◆ DIRECTIONS: Repeat the whole of the data, keeping every detail the same.
§
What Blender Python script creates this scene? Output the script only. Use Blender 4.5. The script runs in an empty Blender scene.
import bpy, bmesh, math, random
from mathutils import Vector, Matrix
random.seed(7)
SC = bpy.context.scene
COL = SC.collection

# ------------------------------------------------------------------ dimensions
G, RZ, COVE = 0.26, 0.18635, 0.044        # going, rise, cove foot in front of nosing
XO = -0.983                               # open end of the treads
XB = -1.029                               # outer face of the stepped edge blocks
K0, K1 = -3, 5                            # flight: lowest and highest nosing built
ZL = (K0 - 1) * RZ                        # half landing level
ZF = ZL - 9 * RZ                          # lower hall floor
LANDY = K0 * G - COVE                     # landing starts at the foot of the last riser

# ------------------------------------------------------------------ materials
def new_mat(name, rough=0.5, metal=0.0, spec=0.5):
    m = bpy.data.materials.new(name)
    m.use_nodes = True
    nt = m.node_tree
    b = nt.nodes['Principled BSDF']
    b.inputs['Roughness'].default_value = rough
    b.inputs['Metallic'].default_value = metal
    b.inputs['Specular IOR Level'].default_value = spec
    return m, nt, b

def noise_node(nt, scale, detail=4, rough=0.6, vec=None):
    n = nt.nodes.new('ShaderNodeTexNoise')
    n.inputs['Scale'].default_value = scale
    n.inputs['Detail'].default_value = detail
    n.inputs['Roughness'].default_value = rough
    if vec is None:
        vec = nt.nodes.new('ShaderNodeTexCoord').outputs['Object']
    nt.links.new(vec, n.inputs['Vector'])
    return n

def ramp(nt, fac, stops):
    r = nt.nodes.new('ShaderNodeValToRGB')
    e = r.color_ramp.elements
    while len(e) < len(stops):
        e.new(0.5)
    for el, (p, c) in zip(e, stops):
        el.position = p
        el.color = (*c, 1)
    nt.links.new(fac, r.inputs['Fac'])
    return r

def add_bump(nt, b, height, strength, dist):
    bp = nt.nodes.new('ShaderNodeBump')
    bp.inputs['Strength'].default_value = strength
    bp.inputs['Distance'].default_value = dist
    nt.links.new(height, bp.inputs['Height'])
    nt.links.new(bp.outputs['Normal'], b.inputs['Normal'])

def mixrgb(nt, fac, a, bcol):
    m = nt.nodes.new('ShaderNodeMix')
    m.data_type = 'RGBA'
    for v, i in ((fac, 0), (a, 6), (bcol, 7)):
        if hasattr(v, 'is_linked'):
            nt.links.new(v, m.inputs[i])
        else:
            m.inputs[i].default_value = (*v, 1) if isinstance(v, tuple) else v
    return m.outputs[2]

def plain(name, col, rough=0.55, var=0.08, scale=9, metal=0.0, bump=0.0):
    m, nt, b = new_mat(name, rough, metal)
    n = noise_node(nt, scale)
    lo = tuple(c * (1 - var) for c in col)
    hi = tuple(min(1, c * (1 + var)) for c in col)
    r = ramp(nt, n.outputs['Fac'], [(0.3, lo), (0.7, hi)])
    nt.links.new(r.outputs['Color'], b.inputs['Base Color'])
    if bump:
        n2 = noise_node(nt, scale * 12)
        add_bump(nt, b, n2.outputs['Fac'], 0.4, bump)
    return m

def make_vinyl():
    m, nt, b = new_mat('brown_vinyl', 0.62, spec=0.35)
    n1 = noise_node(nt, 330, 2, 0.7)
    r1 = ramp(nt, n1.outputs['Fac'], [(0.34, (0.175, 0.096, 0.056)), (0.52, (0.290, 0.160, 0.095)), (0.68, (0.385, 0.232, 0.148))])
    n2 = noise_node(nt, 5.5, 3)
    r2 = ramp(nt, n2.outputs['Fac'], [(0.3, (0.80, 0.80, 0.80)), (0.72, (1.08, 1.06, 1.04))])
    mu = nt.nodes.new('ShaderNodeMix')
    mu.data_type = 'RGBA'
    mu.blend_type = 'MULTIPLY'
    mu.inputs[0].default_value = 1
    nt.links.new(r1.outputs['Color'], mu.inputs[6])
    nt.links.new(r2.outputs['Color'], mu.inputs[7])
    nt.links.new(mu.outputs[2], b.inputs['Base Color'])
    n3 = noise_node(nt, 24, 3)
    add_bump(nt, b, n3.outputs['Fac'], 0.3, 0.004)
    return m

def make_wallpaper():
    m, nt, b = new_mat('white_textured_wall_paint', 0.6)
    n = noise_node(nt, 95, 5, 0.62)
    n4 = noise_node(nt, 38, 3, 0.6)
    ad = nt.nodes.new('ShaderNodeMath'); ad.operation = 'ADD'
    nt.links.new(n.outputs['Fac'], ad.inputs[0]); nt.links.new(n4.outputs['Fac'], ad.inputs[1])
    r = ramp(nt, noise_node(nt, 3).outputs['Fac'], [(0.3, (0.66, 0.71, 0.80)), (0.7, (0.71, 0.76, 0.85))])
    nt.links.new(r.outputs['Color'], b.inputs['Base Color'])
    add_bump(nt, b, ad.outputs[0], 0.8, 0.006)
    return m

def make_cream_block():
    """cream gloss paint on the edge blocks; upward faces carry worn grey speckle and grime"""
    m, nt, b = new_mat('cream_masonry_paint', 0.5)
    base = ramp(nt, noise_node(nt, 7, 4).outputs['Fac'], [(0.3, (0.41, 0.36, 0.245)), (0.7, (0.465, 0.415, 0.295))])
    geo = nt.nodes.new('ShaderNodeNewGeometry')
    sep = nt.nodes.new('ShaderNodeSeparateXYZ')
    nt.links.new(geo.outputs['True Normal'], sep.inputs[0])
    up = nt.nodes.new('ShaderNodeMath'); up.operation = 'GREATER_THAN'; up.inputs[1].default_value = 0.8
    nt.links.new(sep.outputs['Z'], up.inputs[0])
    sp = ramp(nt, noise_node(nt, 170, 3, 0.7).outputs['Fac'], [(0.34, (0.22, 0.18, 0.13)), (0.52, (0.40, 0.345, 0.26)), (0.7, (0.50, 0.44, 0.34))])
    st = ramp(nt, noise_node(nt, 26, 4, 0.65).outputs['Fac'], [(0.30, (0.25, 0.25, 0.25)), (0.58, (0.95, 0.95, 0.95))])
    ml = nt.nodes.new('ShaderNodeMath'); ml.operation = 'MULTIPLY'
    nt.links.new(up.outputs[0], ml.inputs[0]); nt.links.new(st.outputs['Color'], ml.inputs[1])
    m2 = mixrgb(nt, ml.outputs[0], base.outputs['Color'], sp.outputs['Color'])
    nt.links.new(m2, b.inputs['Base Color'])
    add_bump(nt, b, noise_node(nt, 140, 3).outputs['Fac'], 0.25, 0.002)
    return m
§
◆ EXERCISE OUTPUT:
What Blender Python script creates this scene? Output the script only. Use Blender 4.5. The script runs in an empty Blender scene.
import bpy, bmesh, math, random
from mathutils import Vector, Matrix
random.seed(7)
SC = bpy.context.scene
COL = SC.collection

# ------------------------------------------------------------------ dimensions
G, RZ, COVE = 0.26, 0.18635, 0.044        # going, rise, cove foot in front of nosing
XO = -0.983                               # open end of the treads
XB = -1.029                               # outer face of the stepped edge blocks
K0, K1 = -3, 5                            # flight: lowest and highest nosing built
ZL = (K0 - 1) * RZ                        # half landing level
ZF = ZL - 9 * RZ                          # lower hall floor
LANDY = K0 * G - COVE                     # landing starts at the foot of the last riser

# ------------------------------------------------------------------ materials
def new_mat(name, rough=0.5, metal=0.0, spec=0.5):
    m = bpy.data.materials.new(name)
    m.use_nodes = True
    nt = m.node_tree
    b = nt.nodes['Principled BSDF']
    b.inputs['Roughness'].default_value = rough
    b.inputs['Metallic'].default_value = metal
    b.inputs['Specular IOR Level'].default_value = spec
    return m, nt, b

def noise_node(nt, scale, detail=4, rough=0.6, vec=None):
    n = nt.nodes.new('ShaderNodeTexNoise')
    n.inputs['Scale'].default_value = scale
    n.inputs['Detail'].default_value = detail
    n.inputs['Roughness'].default_value = rough
    if vec is None:
        vec = nt.nodes.new('ShaderNodeTexCoord').outputs['Object']
    nt.links.new(vec, n.inputs['Vector'])
    return n

def ramp(nt, fac, stops):
    r = nt.nodes.new('ShaderNodeValToRGB')
    e = r.color_ramp.elements
    while len(e) < len(stops):
        e.new(0.5)
    for el, (p, c) in zip(e, stops):
        el.position = p
        el.color = (*c, 1)
    nt.links.new(fac, r.inputs['Fac'])
    return r

def add_bump(nt, b, height, strength, dist):
    bp = nt.nodes.new('ShaderNodeBump')
    bp.inputs['Strength'].default_value = strength
    bp.inputs['Distance'].default_value = dist
    nt.links.new(height, bp.inputs['Height'])
    nt.links.new(bp.outputs['Normal'], b.inputs['Normal'])

def mixrgb(nt, fac, a, bcol):
    m = nt.nodes.new('ShaderNodeMix')
    m.data_type = 'RGBA'
    for v, i in ((fac, 0), (a, 6), (bcol, 7)):
        if hasattr(v, 'is_linked'):
            nt.links.new(v, m.inputs[i])
        else:
            m.inputs[i].default_value = (*v, 1) if isinstance(v, tuple) else v
    return m.outputs[2]

def plain(name, col, rough=0.55, var=0.08, scale=9, metal=0.0, bump=0.0):
    m, nt, b = new_mat(name, rough, metal)
    n = noise_node(nt, scale)
    lo = tuple(c * (1 - var) for c in col)
    hi = tuple(min(1, c * (1 + var)) for c in col)
    r = ramp(nt, n.outputs['Fac'], [(0.3, lo), (0.7, hi)])
    nt.links.new(r.outputs['Color'], b.inputs['Base Color'])
    if bump:
        n2 = noise_node(nt, scale * 12)
        add_bump(nt, b, n2.outputs['Fac'], 0.4, bump)
    return m

def make_vinyl():
    m, nt, b = new_mat('brown_vinyl', 0.62, spec=0.35)
    n1 = noise_node(nt, 330, 2, 0.7)
    r1 = ramp(nt, n1.outputs['Fac'], [(0.34, (0.175, 0.096, 0.056)), (0.52, (0.290, 0.160, 0.095)), (0.68, (0.385, 0.232, 0.148))])
    n2 = noise_node(nt, 5.5, 3)
    r2 = ramp(nt, n2.outputs['Fac'], [(0.3, (0.80, 0.80, 0.80)), (0.72, (1.08, 1.06, 1.04))])
    mu = nt.nodes.new('ShaderNodeMix')
    mu.data_type = 'RGBA'
    mu.blend_type = 'MULTIPLY'
    mu.inputs[0].default_value = 1
    nt.links.new(r1.outputs['Color'], mu.inputs[6])
    nt.links.new(r2.outputs['Color'], mu.inputs[7])
    nt.links.new(mu.outputs[2], b.inputs['Base Color'])
    n3 = noise_node(nt, 24, 3)
    add_bump(nt, b, n3.outputs['Fac'], 0.3, 0.004)
    return m

def make_wallpaper():
    m, nt, b = new_mat('white_textured_wall_paint', 0.6)
    n = noise_node(nt, 95, 5, 0.62)
    n4 = noise_node(nt, 38, 3, 0.6)
    ad = nt.nodes.new('ShaderNodeMath'); ad.operation = 'ADD'
    nt.links.new(n.outputs['Fac'], ad.inputs[0]); nt.links.new(n4.outputs['Fac'], ad.inputs[1])
    r = ramp(nt, noise_node(nt, 3).outputs['Fac'], [(0.3, (0.66, 0.71, 0.80)), (0.7, (0.71, 0.76, 0.85))])
    nt.links.new(r.outputs['Color'], b.inputs['Base Color'])
    add_bump(nt, b, ad.outputs[0], 0.8, 0.006)
    return m

def make_cream_block():
    """cream gloss paint on the edge blocks; upward faces carry worn grey speckle and grime"""
    m, nt, b = new_mat('cream_masonry_paint', 0.5)
    base = ramp(nt, noise_node(nt, 7, 4).outputs['Fac'], [(0.3, (0.41, 0.36, 0.245)), (0.7, (0.465, 0.415, 0.295))])
    geo = nt.nodes.new('ShaderNodeNewGeometry')
    sep = nt.nodes.new('ShaderNodeSeparateXYZ')
    nt.links.new(geo.outputs['True Normal'], sep.inputs[0])
    up = nt.nodes.new('ShaderNodeMath'); up.operation = 'GREATER_THAN'; up.inputs[1].default_value = 0.8
    nt.links.new(sep.outputs['Z'], up.inputs[0])
    sp = ramp(nt, noise_node(nt, 170, 3, 0.7).outputs['Fac'], [(0.34, (0.22, 0.18, 0.13)), (0.52, (0.40, 0.345, 0.26)), (0.7, (0.50, 0.44, 0.34))])
    st = ramp(nt, noise_node(nt, 26, 4, 0.65).outputs['Fac'], [(0.30, (0.25, 0.25, 0.25)), (0.58, (0.95, 0.95, 0.95))])
    ml = nt.nodes.new('ShaderNodeMath'); ml.operation = 'MULTIPLY'
    nt.links.new(up.outputs[0], ml.inputs[0]); nt.links.new(st.outputs['Color'], ml.inputs[1])
    m2 = mixrgb(nt, ml.outputs[0], base.outputs['Color'], sp.outputs['Color'])
    nt.links.new(m2, b.inputs['Base Color'])
    add_bump(nt, b, noise_node(nt, 140, 3).outputs['Fac'], 0.25, 0.002)
    return m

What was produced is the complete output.